When I went to bed that night, I thought, 'I might be crazy, but I think I can win this.' You need to be able to dream about it if you really want to win it. There's no way you go into a race like the mile and just see what happens. You won't win.
I started thinking about all those crazy sports stories. The hero with such high hopes hits adversity at the beginning and gets humbled but regroups to succeed at the end. After that Friday practice, my mindset changed to 'Why not?'
I had nothing to lose. Nobody expected anything from me.
Saturday | 1,650-yard Freestyle
Before the warm-up, I had obviously seen what all the heats before our last one did. At that time of day in the competition pool, nobody really warms up besides the eight guys in the final. I could see the coaches of the other swimmers in the heat.

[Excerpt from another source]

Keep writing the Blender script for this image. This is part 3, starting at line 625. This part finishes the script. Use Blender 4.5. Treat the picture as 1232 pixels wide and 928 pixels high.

They're looking around going, 'How is he looking? What's going on with this guy?' They probably expected it would look hard for me, but I was doing 51s easy. You could see the confusion in their faces. I felt really good, and because of that, I forgot what happened in the three days prior.
When it came time for the race itself, I started out easy, but some of the other guys didn't. They went out so fast, I was like, 'Damn it!' I was a complete panic. I thought they'd keep doing that. I also knew I couldn't get drawn in to go with them. Josh always says not to be surprised if someone takes it out fast. At the 300-yard mark, when I caught up to them, I felt so great. No pain.
I flipped into first around the 500-yard mark. I know I shouldn't look, but I do. Two hundred yards later, I knew I was feeling way better and had way less pain than I did my freshman year. That year, I remember asking myself, 'When is this over?' But here, around lap 30, my confidence was flowing. I could increase my tempo and finish it.
In a race like that, there's nothing more satisfying than seeing the second or third guy fall back one or two tenths every 50 yards. They tried to stay with me, but I was able to hold my pace. With 500 yards to go, that's when it started to hurt.
I started counting every lap. When you break 300 and there's 250 yards left, it still hurts like hell, but you ignore it.
'Come on, Felix! There's 250 yards to go and you can win this!'
When I touched, I had to look at the scoreboard first to make sure I had actually won. In all honesty, going from the 500 to that in two days, it was better than anyone would've expected. I was going to be happy no matter what.
Then I looked at the guys, saw they were going crazy and just lost it. I try not to be emotional in real life, but when I do something like that, I can't control my body. It was so satisfying. Adrenaline was rushing through me, I couldn't believe what happened.
Standing at the top of the podium was pretty surreal. The two years before, I was one spot lower looking up at someone else. In those years, the edges to the trophy were silver. This one was gold.
I walked back to the bench with tears in my eyes. That same walk two days ago was so hard. Now I have coaches that I don't even know who are stopping to congratulate me.
Looking back, I would say it was a bad meet with the best outcome I've ever had. I had a rough week, the lowest amounts of points I've ever scored for the team. If I had gone faster on the relay, we could've moved up spots in the standings. I didn't score in the 500 and didn't score in the 200. I lost points for my team.
Honestly, I don't know what went wrong and still don't. I want to know because I don't want it to happen again. But it also taught me a valuable lesson.
Your meet isn't really over until the last day. What happened in past races doesn't mean the future races will go the same way.
Swimming is just swimming -- and each race is a new race.